Speedway Engineering
13040 Bradley Ave. Sylmar, CA 91342
Phone: 818-362-5865
Fax: 818-362-5608


http://www.maxchevy.com/tech/2009/iv_2-sway-1.html

http://www.stockcarproducts.com/susp21.htm

http://www.swayaway.com/swaybars.php

heres a quote from DaveHellwig
Engineering Manager

"Heating the bar normalizes the bar locally so you end up with a soft spot in the bar. If it survives or not is dependent on what the bar is made from and where you heat and bend it. Many aftermarket sway bars are made from mild steel so heating and bending them won't change their properties much. Our bars are made from 4140 chrome moly steel that is quenched and tempered. Hellwig sway bars are heated to 1550 deg F and oil quenched then tempered at 1000 deg F. This provides a minimum yield strength of 140,000 psi. If you heat the bar with a torch and allow it to air cool, you have changed the crystalline structure of the steel as it has been locally normalized which drops its yield strength to about 95,000 psi. Whether or not the bar survives depends on where it was bent and what kind of stresses it sees. If you have heated it in the bends next to the frame bushings, it will eventually fail as that is the part of the bar that is most highly stressed. If you heat it close to the end links you have a better chance of survival. When we modify one of our sway bars for a customer, we remove the paint first. Then we heat it and bend it to the customer's spec. After modification, it is reheated in the furnace until it is red hot - 1550 deg F and then quenched in oil. Then it is tempered again at 1000 deg f. This process will reset the crystalline structure of the metal and it will be consistent throughout the sway bar.
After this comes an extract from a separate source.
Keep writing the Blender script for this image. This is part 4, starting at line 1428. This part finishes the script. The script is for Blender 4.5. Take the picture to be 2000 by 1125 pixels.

After tempering it is dimensionally checked and then powdercoated. We will provide a lifetime warranty on any of our sway bars that we modify."



these threads and their sub linked info may help

viewtopic.php?f=60&t=1962&p=5206&hilit=temper+heat#p5206

viewtopic.php?f=40&t=949
 
I'm going to try heating up and bending at the existing bends to move the bar ends inward a couple of inches to get the clearance I need. If that softens the metal such that I get permanent deformation when the vehicle is in operation, I'll pull it off. I can always restraighten it, and there is the possiblity that I can get it re- heat treated to put the temper back in it after I have reshaped it.